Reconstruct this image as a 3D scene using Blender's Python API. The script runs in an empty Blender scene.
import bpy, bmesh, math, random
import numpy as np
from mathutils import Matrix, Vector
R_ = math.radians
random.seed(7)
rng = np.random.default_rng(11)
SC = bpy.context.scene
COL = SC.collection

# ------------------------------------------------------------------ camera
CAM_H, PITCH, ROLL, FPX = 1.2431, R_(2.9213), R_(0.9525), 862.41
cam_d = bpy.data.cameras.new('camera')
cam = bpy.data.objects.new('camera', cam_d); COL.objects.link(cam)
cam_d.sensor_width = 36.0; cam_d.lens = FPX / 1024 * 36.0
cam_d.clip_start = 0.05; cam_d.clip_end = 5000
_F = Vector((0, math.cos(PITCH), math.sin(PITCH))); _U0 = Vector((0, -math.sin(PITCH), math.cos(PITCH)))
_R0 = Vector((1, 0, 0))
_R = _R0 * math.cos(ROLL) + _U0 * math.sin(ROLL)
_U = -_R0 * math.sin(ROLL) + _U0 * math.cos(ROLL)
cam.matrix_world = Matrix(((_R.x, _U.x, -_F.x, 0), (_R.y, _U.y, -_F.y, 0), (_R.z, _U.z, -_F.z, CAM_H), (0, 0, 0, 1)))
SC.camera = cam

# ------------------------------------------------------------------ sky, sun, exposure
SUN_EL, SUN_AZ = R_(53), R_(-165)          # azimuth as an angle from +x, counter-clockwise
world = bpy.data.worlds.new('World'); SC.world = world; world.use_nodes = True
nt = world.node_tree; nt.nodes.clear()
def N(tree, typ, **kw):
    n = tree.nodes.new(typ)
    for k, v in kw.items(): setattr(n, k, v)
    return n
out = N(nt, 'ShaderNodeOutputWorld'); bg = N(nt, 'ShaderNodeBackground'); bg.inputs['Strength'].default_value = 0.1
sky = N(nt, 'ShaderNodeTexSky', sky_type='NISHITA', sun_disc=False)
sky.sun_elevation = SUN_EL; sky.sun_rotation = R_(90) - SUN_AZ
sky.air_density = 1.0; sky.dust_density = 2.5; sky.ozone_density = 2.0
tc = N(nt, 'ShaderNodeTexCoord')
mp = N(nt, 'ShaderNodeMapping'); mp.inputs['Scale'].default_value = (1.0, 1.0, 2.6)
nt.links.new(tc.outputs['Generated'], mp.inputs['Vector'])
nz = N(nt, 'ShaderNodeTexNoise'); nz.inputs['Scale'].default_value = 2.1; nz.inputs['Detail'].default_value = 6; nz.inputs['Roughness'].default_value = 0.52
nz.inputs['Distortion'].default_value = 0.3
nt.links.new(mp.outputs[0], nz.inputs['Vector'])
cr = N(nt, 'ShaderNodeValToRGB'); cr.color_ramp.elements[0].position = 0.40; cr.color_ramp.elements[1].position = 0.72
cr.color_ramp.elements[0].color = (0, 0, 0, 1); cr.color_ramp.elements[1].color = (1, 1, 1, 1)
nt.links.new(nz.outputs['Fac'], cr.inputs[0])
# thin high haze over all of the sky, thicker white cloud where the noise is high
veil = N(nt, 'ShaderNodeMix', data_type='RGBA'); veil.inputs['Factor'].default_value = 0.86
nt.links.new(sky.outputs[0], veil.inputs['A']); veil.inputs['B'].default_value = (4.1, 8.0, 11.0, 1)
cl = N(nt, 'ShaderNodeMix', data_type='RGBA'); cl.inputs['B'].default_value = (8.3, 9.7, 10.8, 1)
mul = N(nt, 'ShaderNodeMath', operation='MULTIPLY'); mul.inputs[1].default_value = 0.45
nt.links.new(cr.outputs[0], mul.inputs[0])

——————

▸ **Task brief**
Transcribe all of the material exactly. Omit nothing.

▸ **The solution**
Reconstruct this image as a 3D scene using Blender's Python API. The script runs in an empty Blender scene.
import bpy, bmesh, math, random
import numpy as np
from mathutils import Matrix, Vector
R_ = math.radians
random.seed(7)
rng = np.random.default_rng(11)
SC = bpy.context.scene
COL = SC.collection

# ------------------------------------------------------------------ camera
CAM_H, PITCH, ROLL, FPX = 1.2431, R_(2.9213), R_(0.9525), 862.41
cam_d = bpy.data.cameras.new('camera')
cam = bpy.data.objects.new('camera', cam_d); COL.objects.link(cam)
cam_d.sensor_width = 36.0; cam_d.lens = FPX / 1024 * 36.0
cam_d.clip_start = 0.05; cam_d.clip_end = 5000
_F = Vector((0, math.cos(PITCH), math.sin(PITCH))); _U0 = Vector((0, -math.sin(PITCH), math.cos(PITCH)))
_R0 = Vector((1, 0, 0))
_R = _R0 * math.cos(ROLL) + _U0 * math.sin(ROLL)
_U = -_R0 * math.sin(ROLL) + _U0 * math.cos(ROLL)
cam.matrix_world = Matrix(((_R.x, _U.x, -_F.x, 0), (_R.y, _U.y, -_F.y, 0), (_R.z, _U.z, -_F.z, CAM_H), (0, 0, 0, 1)))
SC.camera = cam

# ------------------------------------------------------------------ sky, sun, exposure
SUN_EL, SUN_AZ = R_(53), R_(-165)          # azimuth as an angle from +x, counter-clockwise
world = bpy.data.worlds.new('World'); SC.world = world; world.use_nodes = True
nt = world.node_tree; nt.nodes.clear()
def N(tree, typ, **kw):
    n = tree.nodes.new(typ)
    for k, v in kw.items(): setattr(n, k, v)
    return n
out = N(nt, 'ShaderNodeOutputWorld'); bg = N(nt, 'ShaderNodeBackground'); bg.inputs['Strength'].default_value = 0.1
sky = N(nt, 'ShaderNodeTexSky', sky_type='NISHITA', sun_disc=False)
sky.sun_elevation = SUN_EL; sky.sun_rotation = R_(90) - SUN_AZ
sky.air_density = 1.0; sky.dust_density = 2.5; sky.ozone_density = 2.0
tc = N(nt, 'ShaderNodeTexCoord')
mp = N(nt, 'ShaderNodeMapping'); mp.inputs['Scale'].default_value = (1.0, 1.0, 2.6)
nt.links.new(tc.outputs['Generated'], mp.inputs['Vector'])
nz = N(nt, 'ShaderNodeTexNoise'); nz.inputs['Scale'].default_value = 2.1; nz.inputs['Detail'].default_value = 6; nz.inputs['Roughness'].default_value = 0.52
nz.inputs['Distortion'].default_value = 0.3
nt.links.new(mp.outputs[0], nz.inputs['Vector'])
cr = N(nt, 'ShaderNodeValToRGB'); cr.color_ramp.elements[0].position = 0.40; cr.color_ramp.elements[1].position = 0.72
cr.color_ramp.elements[0].color = (0, 0, 0, 1); cr.color_ramp.elements[1].color = (1, 1, 1, 1)
nt.links.new(nz.outputs['Fac'], cr.inputs[0])
# thin high haze over all of the sky, thicker white cloud where the noise is high
veil = N(nt, 'ShaderNodeMix', data_type='RGBA'); veil.inputs['Factor'].default_value = 0.86
nt.links.new(sky.outputs[0], veil.inputs['A']); veil.inputs['B'].default_value = (4.1, 8.0, 11.0, 1)
cl = N(nt, 'ShaderNodeMix', data_type='RGBA'); cl.inputs['B'].default_value = (8.3, 9.7, 10.8, 1)
mul = N(nt, 'ShaderNodeMath', operation='MULTIPLY'); mul.inputs[1].default_value = 0.45
nt.links.new(cr.outputs[0], mul.inputs[0])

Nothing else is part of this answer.